The trouble is vegans have far fewer alternatives. They are suffering from inelastic demand due to lack of substitutes. If Mr Cadbury put his dark chocolate prices up for everyone, his cow’s milk drinkers have a whole aisle of chocolate that they can switch to. For the vegans, Cadbury may be selling the only chocolate that they can afford that fits their principles. So, when Cadbury brings out The New Vegan Dark Chocolate at twice the price of their (recently milk infested) Bournville Buttons, and the vegans want chocolate, they will have to pay the higher price. And Mr Cadbury can keep making money off of the non-vegans who wouldn’t pay the higher price. 

This market mechanism is no veganic idiosyncrasy. Whenever a consumer limits their consumption choices due to ethical principles to the extent that they have few substitutes for the goods they are purchasing, they are similarly vulnerable to hiked prices. Not because ethical goods are always more costly to produce, nor because consumer moralising is some luxury passtime reserved for the rich. It is because the firm owners aren’t playing ball. 

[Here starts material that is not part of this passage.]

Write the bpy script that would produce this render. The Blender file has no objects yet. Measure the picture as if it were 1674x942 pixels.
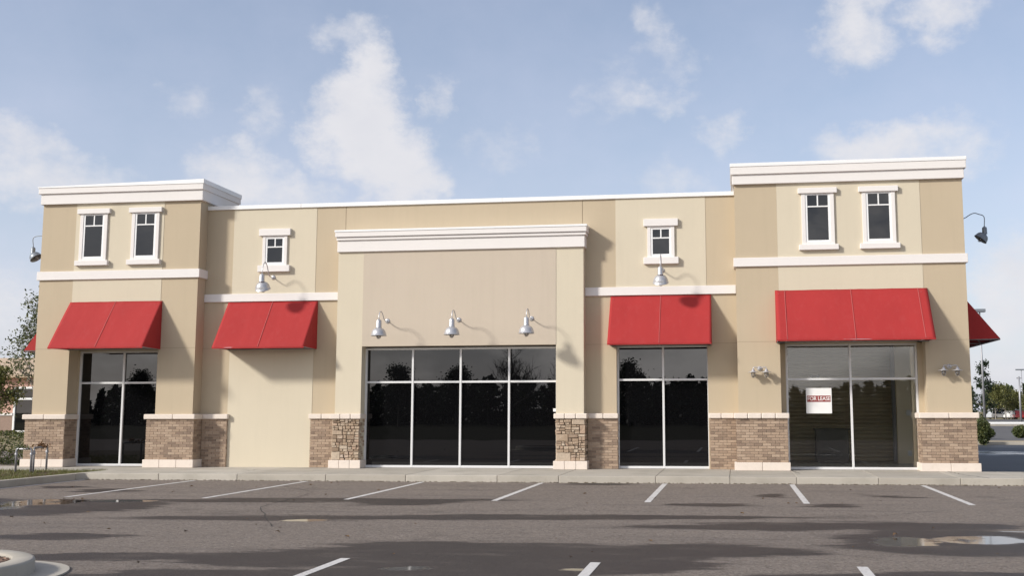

And now the vegans aren’t happy because their ethical choices have a higher cost. And non-vegans aren’t happy because their chocolate has steroids in it that are potentially carcinogenic and hormones that are designed by mother nature to meet exactly the needs of a baby cow. And the cows aren’t happy because calves are getting killed at birth and female cows are getting forcefully inseminated in The Dairy Industry. And Mr Cadbury certainly isn’t happy because the want for more money is a desire that will remain perpetually unfulfilled. We are all worse off.